## [What the task requires]
Type again, exactly, the lines below from the start through the line that includes "from mathutils import Vector, Matrix, noise".

## [Given data]
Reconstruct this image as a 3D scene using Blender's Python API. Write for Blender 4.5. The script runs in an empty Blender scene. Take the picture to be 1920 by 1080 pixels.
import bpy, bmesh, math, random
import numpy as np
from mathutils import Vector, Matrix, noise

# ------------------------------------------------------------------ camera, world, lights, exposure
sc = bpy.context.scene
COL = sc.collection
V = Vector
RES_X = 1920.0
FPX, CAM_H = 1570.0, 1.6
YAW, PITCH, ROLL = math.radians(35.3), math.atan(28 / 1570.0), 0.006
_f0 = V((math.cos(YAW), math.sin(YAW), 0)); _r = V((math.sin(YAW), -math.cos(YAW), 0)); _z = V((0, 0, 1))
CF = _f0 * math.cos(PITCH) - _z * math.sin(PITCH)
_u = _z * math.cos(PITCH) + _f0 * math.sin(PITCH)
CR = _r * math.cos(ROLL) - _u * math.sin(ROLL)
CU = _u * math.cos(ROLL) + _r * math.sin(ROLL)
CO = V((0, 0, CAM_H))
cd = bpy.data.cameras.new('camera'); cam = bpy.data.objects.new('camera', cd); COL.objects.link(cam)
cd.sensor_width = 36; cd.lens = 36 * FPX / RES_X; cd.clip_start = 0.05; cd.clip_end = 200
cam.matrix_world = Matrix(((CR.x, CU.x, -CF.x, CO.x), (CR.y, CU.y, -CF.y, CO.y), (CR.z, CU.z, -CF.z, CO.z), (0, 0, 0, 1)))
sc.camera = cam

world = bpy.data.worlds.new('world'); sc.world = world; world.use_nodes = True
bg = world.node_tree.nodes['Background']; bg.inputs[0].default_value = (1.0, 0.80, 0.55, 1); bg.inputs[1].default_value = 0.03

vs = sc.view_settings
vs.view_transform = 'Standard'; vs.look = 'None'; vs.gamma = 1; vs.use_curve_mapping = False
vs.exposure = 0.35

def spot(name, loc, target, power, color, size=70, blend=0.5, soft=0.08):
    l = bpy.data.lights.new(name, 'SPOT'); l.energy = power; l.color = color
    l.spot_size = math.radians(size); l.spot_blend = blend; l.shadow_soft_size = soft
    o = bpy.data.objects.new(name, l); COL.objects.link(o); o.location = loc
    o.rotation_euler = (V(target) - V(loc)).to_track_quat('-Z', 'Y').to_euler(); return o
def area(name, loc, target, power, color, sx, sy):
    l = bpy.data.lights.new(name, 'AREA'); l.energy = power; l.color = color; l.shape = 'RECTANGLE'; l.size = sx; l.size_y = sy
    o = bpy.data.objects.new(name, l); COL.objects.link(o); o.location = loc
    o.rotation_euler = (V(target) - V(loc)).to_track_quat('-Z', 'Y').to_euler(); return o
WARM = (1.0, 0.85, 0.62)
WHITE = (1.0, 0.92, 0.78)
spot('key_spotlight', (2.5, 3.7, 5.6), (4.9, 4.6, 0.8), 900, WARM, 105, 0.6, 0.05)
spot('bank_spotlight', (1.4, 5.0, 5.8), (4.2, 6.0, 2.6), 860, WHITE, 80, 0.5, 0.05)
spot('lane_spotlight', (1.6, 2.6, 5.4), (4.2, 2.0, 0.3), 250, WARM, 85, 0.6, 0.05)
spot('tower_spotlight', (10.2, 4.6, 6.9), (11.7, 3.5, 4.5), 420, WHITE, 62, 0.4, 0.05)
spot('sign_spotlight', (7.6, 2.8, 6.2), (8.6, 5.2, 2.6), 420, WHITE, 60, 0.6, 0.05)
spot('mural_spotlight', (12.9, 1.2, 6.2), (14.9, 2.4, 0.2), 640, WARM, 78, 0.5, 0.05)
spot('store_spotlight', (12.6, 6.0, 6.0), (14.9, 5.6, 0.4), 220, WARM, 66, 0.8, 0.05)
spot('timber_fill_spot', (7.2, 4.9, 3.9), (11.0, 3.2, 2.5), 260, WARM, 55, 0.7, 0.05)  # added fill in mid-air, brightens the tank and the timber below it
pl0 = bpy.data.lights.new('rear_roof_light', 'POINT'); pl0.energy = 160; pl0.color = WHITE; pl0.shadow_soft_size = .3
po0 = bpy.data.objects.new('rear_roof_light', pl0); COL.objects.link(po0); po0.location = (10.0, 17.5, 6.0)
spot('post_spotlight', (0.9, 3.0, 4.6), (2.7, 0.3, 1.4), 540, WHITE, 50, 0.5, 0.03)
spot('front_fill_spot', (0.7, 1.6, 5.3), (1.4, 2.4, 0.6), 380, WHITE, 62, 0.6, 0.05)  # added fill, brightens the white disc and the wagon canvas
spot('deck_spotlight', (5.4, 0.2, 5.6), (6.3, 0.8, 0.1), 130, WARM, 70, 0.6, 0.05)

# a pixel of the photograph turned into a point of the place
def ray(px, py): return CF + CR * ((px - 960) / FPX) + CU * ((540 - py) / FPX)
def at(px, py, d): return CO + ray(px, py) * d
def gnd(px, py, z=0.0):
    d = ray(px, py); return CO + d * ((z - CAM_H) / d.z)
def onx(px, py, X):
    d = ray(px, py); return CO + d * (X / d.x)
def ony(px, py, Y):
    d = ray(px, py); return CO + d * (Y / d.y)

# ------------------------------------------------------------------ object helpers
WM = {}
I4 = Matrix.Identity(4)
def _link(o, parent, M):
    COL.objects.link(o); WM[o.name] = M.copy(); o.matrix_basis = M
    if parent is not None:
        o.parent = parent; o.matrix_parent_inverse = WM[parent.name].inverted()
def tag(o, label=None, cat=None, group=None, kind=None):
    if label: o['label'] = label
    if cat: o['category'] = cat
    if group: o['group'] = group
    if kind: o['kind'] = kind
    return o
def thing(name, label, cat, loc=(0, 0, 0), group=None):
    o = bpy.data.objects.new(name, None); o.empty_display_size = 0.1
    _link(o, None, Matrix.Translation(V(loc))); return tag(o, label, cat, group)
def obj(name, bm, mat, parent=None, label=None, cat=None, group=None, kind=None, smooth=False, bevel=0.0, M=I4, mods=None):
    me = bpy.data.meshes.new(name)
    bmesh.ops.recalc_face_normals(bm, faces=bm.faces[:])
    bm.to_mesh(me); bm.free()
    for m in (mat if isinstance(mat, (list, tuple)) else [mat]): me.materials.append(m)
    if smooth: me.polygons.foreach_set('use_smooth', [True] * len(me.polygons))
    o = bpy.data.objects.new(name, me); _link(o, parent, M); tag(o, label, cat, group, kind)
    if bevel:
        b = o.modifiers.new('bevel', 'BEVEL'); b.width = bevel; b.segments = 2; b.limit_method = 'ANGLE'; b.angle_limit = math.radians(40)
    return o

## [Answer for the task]
Reconstruct this image as a 3D scene using Blender's Python API. Write for Blender 4.5. The script runs in an empty Blender scene. Take the picture to be 1920 by 1080 pixels.
import bpy, bmesh, math, random
import numpy as np
from mathutils import Vector, Matrix, noise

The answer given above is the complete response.